Eine konsequente Islamkritik würde aber keineswegs nur die Rechten schwächen. Sie würde den Muslimen selbst am meisten nutzen. In den letzten 10 Jahren starben etwa eine Million Muslime. In Darfur, im Irak, in Syrien, in Afghanistan, in Pakistan, in Libyen, im Jemen usw. In dem meisten Fällen wurden sie jedoch durch andere Muslime ermordet. Auch muslimische Frauen und Homosexuelle würden profitieren, befreite man sie von den Zwängen ihrer Religion.

Linke geben an, Morde an Ausländern zu verabscheuen. Handelt es sich bei den Tätern um Deutsche, stimmt diese Behauptung sogar. Geht es aber um Ehrenmorde, dröhnt einem lautes Schweigen entgegen. Sind deren Opfer etwa keine Ausländer? Fremdenhass ist genau das: Hass gegen Fremde. Wenn ein Vater seine Tochter erschießt, wenn ein Bruder seine Schwester ersticht, dann stirbt keine Fremde. Muss dieser Hass nicht ungleich stärker sein? Warum wird er weniger häufig angeprangert als der Rassismus der Nazis?

Siegfried Schmitz, Gründer der anti-islamischen “German Defence League”, deren Mitglieder ebenfalls an den Ausschreitungen in Köln beteiligt waren, hielt den Linken genüsslich ihre Doppelmoral vor: Man sei für Frauen- und Homosexuellenrechte. Für weiße Frauen und Homosexuelle wohlgemerkt. Für muslimische Frauen und Homosexuelle erhebe man nur ungern die Stimme. Wie solle man ihm da Rassismus vorwerfen? Schmitz hat recht: Mit einem derart widersprüchlichen Weltbild kann man Rechten nicht entschieden entgegentreten.

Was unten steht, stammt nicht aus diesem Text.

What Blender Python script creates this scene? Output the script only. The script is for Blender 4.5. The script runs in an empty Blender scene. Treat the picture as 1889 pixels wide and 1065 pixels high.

Es gibt vielversprechende Ansätze, auch im linken Lager eine konsequente Islamkritik zu etablieren. Die Mehrheitsposition ist dies aber noch lange nicht. Polizei, Muslime und Linke müssen den Salafisten entschiedener entgegentreten. Weitere Ausschreitungen wie in Köln können sich wiederholen, die rechte Szene noch stärker als bisher vom Tabuthema Islam profitieren. Es wäre traurig, wenn ausgerechnet die Linken den Nazis dabei unter die Arme greifen.